== Task description ==
Word for word, restate the lines from the start of the data below through the line containing "FAR_PANEL = 14.0".

--- START Given data ---

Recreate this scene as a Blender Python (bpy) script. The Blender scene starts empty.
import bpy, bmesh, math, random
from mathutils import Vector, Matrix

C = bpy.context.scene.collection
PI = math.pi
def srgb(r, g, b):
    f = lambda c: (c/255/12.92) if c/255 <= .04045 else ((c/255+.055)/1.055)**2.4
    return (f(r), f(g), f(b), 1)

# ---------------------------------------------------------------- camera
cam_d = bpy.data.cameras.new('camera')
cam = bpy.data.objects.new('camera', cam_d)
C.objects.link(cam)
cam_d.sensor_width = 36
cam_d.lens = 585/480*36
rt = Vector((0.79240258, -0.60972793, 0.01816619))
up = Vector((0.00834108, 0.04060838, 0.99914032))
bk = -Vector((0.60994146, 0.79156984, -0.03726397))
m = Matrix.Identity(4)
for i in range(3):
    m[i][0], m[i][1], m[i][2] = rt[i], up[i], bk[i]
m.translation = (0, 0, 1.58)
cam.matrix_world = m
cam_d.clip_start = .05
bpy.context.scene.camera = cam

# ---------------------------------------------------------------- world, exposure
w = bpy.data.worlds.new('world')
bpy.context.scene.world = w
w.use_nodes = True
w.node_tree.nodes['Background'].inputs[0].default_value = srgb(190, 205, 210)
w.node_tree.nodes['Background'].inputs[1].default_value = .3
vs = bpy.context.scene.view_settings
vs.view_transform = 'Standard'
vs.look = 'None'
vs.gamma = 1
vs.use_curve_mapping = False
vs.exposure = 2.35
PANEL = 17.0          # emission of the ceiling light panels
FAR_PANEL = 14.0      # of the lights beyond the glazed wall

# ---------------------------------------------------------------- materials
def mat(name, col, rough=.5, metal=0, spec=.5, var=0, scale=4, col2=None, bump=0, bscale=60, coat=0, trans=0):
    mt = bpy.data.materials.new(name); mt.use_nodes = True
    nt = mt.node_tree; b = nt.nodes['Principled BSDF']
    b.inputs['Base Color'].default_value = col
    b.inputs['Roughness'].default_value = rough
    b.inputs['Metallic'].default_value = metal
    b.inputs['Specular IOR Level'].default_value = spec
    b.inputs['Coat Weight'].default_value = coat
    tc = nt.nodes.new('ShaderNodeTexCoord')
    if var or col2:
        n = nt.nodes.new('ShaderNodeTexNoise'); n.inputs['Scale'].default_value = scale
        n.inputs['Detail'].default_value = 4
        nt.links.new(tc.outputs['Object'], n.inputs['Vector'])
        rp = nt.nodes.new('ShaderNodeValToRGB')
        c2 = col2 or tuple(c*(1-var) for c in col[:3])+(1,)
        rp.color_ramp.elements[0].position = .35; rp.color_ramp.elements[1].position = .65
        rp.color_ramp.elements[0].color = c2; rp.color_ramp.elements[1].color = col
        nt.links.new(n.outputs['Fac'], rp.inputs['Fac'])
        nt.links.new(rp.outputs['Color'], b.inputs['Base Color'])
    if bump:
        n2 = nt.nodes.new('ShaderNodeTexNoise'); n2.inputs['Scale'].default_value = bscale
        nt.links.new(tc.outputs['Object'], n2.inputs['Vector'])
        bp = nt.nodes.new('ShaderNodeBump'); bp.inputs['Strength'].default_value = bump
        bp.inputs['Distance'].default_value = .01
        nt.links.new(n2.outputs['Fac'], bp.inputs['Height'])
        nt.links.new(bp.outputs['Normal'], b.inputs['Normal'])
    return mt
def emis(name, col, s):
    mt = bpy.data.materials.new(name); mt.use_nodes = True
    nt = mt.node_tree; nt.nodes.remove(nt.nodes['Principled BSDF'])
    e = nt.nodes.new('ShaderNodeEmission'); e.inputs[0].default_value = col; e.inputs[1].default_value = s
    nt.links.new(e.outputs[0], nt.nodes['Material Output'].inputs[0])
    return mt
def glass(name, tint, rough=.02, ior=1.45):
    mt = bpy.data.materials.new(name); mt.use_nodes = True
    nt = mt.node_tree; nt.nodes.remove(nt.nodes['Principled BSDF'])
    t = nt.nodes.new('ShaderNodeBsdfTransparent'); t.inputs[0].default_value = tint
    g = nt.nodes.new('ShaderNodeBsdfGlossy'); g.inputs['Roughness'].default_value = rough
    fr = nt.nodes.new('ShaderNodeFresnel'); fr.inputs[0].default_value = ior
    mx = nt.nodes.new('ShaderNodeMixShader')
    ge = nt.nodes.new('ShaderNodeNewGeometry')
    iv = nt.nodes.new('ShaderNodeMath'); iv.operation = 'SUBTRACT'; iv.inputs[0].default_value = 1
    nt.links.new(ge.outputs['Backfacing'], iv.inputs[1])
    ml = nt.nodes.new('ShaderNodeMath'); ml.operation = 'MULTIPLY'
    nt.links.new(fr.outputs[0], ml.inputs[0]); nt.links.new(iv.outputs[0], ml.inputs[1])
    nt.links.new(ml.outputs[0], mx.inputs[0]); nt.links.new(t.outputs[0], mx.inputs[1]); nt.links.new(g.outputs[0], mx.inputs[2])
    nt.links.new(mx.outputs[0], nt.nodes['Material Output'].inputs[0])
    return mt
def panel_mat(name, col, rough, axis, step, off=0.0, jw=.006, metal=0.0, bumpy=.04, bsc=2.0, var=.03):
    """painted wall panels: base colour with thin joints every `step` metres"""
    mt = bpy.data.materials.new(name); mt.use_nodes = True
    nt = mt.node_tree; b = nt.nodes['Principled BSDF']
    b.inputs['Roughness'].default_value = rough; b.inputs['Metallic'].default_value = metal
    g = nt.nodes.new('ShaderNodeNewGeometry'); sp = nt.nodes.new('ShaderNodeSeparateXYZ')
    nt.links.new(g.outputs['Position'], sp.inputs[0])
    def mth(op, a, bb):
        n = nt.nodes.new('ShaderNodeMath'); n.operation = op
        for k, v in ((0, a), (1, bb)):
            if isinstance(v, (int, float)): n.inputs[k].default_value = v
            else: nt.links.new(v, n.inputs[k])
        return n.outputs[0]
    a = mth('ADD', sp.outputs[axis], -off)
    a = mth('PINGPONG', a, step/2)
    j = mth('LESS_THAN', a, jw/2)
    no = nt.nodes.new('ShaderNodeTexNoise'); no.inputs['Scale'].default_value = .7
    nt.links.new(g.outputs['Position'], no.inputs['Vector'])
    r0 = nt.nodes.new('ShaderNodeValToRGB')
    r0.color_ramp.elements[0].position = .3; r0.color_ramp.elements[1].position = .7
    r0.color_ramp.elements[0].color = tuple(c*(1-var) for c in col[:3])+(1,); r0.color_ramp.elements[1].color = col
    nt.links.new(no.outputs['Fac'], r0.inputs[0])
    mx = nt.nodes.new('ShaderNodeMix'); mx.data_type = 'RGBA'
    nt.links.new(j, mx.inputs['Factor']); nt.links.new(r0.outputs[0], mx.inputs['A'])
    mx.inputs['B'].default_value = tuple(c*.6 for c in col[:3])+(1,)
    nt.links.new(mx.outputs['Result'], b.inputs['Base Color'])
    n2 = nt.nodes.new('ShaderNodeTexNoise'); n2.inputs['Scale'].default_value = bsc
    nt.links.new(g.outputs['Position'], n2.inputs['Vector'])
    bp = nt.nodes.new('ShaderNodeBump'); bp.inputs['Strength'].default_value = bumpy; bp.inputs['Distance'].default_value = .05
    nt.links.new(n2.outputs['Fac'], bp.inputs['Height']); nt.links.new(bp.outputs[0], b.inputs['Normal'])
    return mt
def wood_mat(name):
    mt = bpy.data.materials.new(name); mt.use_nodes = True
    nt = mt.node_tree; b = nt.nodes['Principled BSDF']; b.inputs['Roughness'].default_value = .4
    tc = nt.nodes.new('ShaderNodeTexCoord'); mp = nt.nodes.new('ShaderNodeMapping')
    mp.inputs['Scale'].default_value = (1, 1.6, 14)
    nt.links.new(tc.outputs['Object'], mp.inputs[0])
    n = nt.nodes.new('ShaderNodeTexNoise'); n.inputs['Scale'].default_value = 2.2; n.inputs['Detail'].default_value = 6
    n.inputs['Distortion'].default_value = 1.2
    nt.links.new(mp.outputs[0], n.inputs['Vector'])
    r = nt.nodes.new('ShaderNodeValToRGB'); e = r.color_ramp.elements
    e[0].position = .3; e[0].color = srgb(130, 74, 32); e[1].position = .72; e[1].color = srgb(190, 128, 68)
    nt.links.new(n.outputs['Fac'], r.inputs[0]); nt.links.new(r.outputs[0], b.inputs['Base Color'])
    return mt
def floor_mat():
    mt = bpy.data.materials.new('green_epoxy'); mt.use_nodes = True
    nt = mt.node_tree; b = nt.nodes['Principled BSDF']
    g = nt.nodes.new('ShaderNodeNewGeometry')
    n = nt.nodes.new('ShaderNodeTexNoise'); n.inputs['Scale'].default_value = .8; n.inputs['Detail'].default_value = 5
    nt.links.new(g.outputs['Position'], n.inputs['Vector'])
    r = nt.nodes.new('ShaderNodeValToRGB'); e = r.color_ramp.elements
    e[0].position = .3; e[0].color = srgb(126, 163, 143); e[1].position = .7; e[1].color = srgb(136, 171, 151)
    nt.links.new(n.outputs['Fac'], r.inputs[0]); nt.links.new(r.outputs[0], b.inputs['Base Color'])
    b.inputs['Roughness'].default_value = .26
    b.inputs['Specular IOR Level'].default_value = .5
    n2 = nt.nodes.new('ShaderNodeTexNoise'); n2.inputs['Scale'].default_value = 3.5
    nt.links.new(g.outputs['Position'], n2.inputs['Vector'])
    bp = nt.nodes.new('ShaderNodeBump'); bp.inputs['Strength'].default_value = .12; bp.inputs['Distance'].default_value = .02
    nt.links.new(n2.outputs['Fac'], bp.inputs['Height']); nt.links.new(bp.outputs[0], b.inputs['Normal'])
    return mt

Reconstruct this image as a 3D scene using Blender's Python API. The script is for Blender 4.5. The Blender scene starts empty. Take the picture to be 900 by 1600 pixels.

--- END Given data ---

== Correct result ==
Recreate this scene as a Blender Python (bpy) script. The Blender scene starts empty.
import bpy, bmesh, math, random
from mathutils import Vector, Matrix

C = bpy.context.scene.collection
PI = math.pi
def srgb(r, g, b):
    f = lambda c: (c/255/12.92) if c/255 <= .04045 else ((c/255+.055)/1.055)**2.4
    return (f(r), f(g), f(b), 1)

# ---------------------------------------------------------------- camera
cam_d = bpy.data.cameras.new('camera')
cam = bpy.data.objects.new('camera', cam_d)
C.objects.link(cam)
cam_d.sensor_width = 36
cam_d.lens = 585/480*36
rt = Vector((0.79240258, -0.60972793, 0.01816619))
up = Vector((0.00834108, 0.04060838, 0.99914032))
bk = -Vector((0.60994146, 0.79156984, -0.03726397))
m = Matrix.Identity(4)
for i in range(3):
    m[i][0], m[i][1], m[i][2] = rt[i], up[i], bk[i]
m.translation = (0, 0, 1.58)
cam.matrix_world = m
cam_d.clip_start = .05
bpy.context.scene.camera = cam

# ---------------------------------------------------------------- world, exposure
w = bpy.data.worlds.new('world')
bpy.context.scene.world = w
w.use_nodes = True
w.node_tree.nodes['Background'].inputs[0].default_value = srgb(190, 205, 210)
w.node_tree.nodes['Background'].inputs[1].default_value = .3
vs = bpy.context.scene.view_settings
vs.view_transform = 'Standard'
vs.look = 'None'
vs.gamma = 1
vs.use_curve_mapping = False
vs.exposure = 2.35
PANEL = 17.0          # emission of the ceiling light panels
FAR_PANEL = 14.0      # of the lights beyond the glazed wall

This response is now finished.